Kendi içinde sorgulamasını tamamlayamamış insan, ne istediğini bilemeyen insandır. Kendi içine bakamamış, kendi yaralarıyla yüzleşememiş ve yaralarını tamir etmeye niyet edememiş insan, yakınına gelen tüm insanlar için bir tehlikedir.
Toplumsal baskıdan ötürü ya da sırf zamanı geldi diye düşündüğünden veya kendi korkularından dolayı bir insanın hayatına tüm iyi taraflarıyla girmeyi başarmış sonra da o kişinin başına dünyayı yıkmış insanlardan bahsediyorum.
Bir ilişkiye başlamak, bir insanla evlenme niyetiyle konuşmak, karşınızdaki insanın size dair hayaller kurmasına neden olur. Eğer siz kendi gelgitlerinizde bir gidip bir gelirken; bir evlenmeyi ister, bir evlenmekten korkarken, diğer insan darmadağın olmaya başlayabilir.
Ne istediğinden emin olmak önemlidir.

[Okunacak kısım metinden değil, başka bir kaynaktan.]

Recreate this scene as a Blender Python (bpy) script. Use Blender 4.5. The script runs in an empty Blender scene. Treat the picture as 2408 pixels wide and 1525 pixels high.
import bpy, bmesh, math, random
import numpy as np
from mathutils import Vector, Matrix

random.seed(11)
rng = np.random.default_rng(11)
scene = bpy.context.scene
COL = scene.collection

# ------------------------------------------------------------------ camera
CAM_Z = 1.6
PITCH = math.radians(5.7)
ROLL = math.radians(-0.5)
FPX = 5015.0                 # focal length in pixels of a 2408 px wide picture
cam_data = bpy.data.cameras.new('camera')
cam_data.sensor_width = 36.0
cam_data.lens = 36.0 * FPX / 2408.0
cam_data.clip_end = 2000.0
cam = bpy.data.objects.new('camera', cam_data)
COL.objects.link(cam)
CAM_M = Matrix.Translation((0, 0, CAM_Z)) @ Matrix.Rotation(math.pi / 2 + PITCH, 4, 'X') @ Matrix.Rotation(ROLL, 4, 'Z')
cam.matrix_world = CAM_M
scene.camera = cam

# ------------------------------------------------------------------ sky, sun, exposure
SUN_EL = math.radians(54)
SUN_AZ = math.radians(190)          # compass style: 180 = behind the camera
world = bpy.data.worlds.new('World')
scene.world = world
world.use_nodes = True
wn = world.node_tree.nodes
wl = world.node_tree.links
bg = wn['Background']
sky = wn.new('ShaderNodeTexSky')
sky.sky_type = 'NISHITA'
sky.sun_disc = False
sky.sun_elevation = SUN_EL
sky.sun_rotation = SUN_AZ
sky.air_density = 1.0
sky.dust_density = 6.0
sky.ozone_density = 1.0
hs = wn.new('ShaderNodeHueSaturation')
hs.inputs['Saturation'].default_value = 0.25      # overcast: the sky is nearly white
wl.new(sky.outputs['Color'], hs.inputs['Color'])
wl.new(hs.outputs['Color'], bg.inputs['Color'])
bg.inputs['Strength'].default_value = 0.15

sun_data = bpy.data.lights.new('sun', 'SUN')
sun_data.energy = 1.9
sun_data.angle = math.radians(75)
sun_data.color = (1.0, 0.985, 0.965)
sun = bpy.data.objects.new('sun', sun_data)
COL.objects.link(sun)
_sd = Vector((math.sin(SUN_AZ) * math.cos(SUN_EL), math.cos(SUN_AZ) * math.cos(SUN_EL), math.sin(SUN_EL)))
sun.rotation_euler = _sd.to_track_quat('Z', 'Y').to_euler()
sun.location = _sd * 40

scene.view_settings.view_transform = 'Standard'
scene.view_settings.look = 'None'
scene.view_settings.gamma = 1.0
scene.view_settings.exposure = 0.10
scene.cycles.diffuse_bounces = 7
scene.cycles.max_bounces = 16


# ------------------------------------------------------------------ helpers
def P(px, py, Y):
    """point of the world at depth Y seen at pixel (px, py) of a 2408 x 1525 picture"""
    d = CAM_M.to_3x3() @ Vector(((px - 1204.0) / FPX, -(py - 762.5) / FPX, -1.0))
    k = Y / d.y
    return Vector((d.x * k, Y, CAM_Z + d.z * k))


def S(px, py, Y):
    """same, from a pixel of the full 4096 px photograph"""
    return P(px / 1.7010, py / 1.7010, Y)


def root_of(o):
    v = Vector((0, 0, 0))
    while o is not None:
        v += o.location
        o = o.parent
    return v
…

Yola çıkmanızı sağlar. Ama bir o kadar önemli olan ikinci şey de isteğinizde kararlı olabilmektir. Ve aklınızın getirebileceği zanlara karşı, evrenin sahibine güvenerek yola devam etmenin ne kadar gerekli olduğunu bilmektir.
Eğer kendi dünyanda sağlam bir duruş edinememişsen bir başkasının dünyasında güvenilir bir duvarmış gibi davranmaya çalışma.
Olur da sevdiğin adam veya kadın sana senden daha fazla inanmaya ve güvenmeye karar verebilir. Sana inanabilir. Sen bile yolda kalmayacağına dair kendine inanmazken, seni seven kişi seninle uzun bir yol yürümeyi hayal edebilir.
Bazen karşındaki üzülmesin diye söyleyemezsin bazı şeyleri. Mesela ilişki istiyorsundur, sevilmek istiyorsundur, ama ilişkinin getirdiği sorumlulukları istemiyorsundur. Yolun tıkandığı yere kadar gitmek sonra geri dönmek hesabındasındır. İşte o zaman hemen söyle ki karşı taraf da nasıl bir insanla nasıl bir yola çıktığın bilsin.
Eğer o yola çıkmak istemiyorsa vakit geçmeden, yola bağlanmadan ve gözleri henüz kör olmadan yoldan dönebilsin. Zira senden hayır gelmeyecektir.
Her insanın biraz bencil olduğu doğrudur. Fakat bir diğer insanın kendi kararsızlıklarıyla oyalamanın adı sadece bencillikle adlandırılacak kadar kolay olmamalıdır.
Tüm verileri akılla değerlendirdikten sonra kalbimize bırakabilirsek, sanırım daha isabetli karalar vermiş olacağız. Hata yapma endişesiyle karşımızdakini üzmemek adına ve en önemlisi de sorumluluk almaktan kaçtıkça durum herkes aleyhine kötüleşecek. Bir ömür bitmeyen suçluluk duyguları ve ağlamalar peşinizi bırakmayacak.
Eğer küle dönmüş bir ateşsen, o adamın/kadının karşısına çıkıp da kendinden harlı bir ateş olarak bahsetme. Ola ki inanır ve yanılır. İşte o zaman dokunduğun ruh harabeye döner. Arkanda harabeler bırakırsın. Bir gün kendin harabe olana değin…
En iyisi siz ne istediğiniz bilmeden, kendinize ait bazı defterleri kapatmadan, yeni ruhlara dokunmamaya çalışın.